Meg Hillier has said “We fear that that would lead to a significant increase in the number of applications we receive from minors (currently about 3500 a year, or 12% of our intake) — possibly as a result of parents sending their children ahead of them in the hope of being able to join them if they are granted status. That would be deeply prejudicial to the welfare of the children concerned and is in our view, the wrong direction to go in when numbers of UASCs [unaccompanied asylum seeking children] arriving in Europe have already significantly increased.” Moreover, she pointed out that the Government already spends around £140m a year in caring for unaccompanied asylum seeking children, and the Commission proposal would entail further costs.
The Government has also decided not to opt into the draft directive on minimum standards on procedures in Member States for granting and withdrawing international protection, as it “would prevent the UK from operating the Detained Fast Track procedure on its current terms.”
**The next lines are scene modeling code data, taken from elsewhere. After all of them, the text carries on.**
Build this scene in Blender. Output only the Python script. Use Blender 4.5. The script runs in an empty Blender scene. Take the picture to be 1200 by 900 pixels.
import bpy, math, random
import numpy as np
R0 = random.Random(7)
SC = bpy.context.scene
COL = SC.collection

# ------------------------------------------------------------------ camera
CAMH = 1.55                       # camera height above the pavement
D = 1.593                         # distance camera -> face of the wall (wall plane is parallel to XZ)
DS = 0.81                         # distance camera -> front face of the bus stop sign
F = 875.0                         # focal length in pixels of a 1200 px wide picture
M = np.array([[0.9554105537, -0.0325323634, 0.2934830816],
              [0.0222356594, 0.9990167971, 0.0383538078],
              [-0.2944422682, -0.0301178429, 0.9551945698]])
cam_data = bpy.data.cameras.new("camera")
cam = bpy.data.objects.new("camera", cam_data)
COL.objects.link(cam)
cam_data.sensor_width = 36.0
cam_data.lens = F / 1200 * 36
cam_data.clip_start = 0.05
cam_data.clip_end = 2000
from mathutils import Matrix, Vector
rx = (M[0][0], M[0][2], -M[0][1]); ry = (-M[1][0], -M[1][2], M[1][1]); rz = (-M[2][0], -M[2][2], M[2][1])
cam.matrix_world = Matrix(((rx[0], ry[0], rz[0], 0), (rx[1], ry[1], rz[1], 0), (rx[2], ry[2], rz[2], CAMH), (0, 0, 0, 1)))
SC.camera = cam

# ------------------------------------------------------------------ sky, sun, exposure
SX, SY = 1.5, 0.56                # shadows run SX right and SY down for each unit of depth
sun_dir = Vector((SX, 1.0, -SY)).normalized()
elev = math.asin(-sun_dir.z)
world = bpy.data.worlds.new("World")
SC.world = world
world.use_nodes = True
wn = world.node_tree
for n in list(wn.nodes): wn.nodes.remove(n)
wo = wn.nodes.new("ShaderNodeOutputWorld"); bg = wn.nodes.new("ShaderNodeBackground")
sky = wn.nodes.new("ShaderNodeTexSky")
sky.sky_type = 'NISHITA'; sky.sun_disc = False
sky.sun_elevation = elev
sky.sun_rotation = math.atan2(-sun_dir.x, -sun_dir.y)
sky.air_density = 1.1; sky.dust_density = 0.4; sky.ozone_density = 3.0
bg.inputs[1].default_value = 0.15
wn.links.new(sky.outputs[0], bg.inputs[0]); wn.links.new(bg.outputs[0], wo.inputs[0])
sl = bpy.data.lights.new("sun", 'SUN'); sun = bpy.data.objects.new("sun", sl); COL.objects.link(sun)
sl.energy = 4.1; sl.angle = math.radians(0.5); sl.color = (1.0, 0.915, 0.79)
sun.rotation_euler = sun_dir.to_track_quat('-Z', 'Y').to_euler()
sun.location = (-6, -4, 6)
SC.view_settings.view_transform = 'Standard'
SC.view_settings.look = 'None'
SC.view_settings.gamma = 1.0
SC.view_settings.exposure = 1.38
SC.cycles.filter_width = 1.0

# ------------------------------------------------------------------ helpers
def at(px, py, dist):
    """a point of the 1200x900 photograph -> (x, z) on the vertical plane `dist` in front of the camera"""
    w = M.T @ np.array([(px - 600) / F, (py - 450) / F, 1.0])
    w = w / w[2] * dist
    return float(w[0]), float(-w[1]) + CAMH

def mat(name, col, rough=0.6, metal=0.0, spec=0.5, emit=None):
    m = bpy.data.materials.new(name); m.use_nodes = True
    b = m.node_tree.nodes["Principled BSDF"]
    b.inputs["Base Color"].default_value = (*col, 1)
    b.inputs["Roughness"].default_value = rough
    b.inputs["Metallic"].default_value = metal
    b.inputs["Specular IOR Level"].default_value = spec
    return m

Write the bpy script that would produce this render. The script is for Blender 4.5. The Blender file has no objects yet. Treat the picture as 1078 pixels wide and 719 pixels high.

Nevertheless, according to Meg Hillier the Government will continue to participate in the negotiations with the view to opt in after the proposals are adopted if its concerns have been removed.
In the meantime, on 30 October, the European Council has called for further “efforts to adopt, implement and evaluate instruments to continue with the realisation of the Common European Asylum System, addressing the issue of internal secondary movements as well as the need for tangible and effective solidarity with Member States under particular pressure.”
Moreover, in order to enhance the operational capacities of Frontex, the European Council asked the Commission to present proposals in 2010 to increase “operational cooperation between Frontex and countries of origin and transit” as well as to examine “the possibility of regular chartering financed by Frontex of joint return flights.”
It is important to mention that the European Council Conclusions are in line with a joint letter sent by Silvio Berlusconi and Nicolas Sarkozy to José Manuel Barroso, on 23 October, calling for regular flights to deport illegal immigrants funded and operated by Frontex.
UK and France have recently co-operated on a charter flight that deported Afghans to their country of origin.
It is important to recall that the UK is not bound by the Frontex regulation but it is allowed to participate in joint operations on a case-by-case basis with the agreement of the Frontex Management Board. Nevertheless, the UK Government is committed to Frontex and makes an annual financial contribution to it.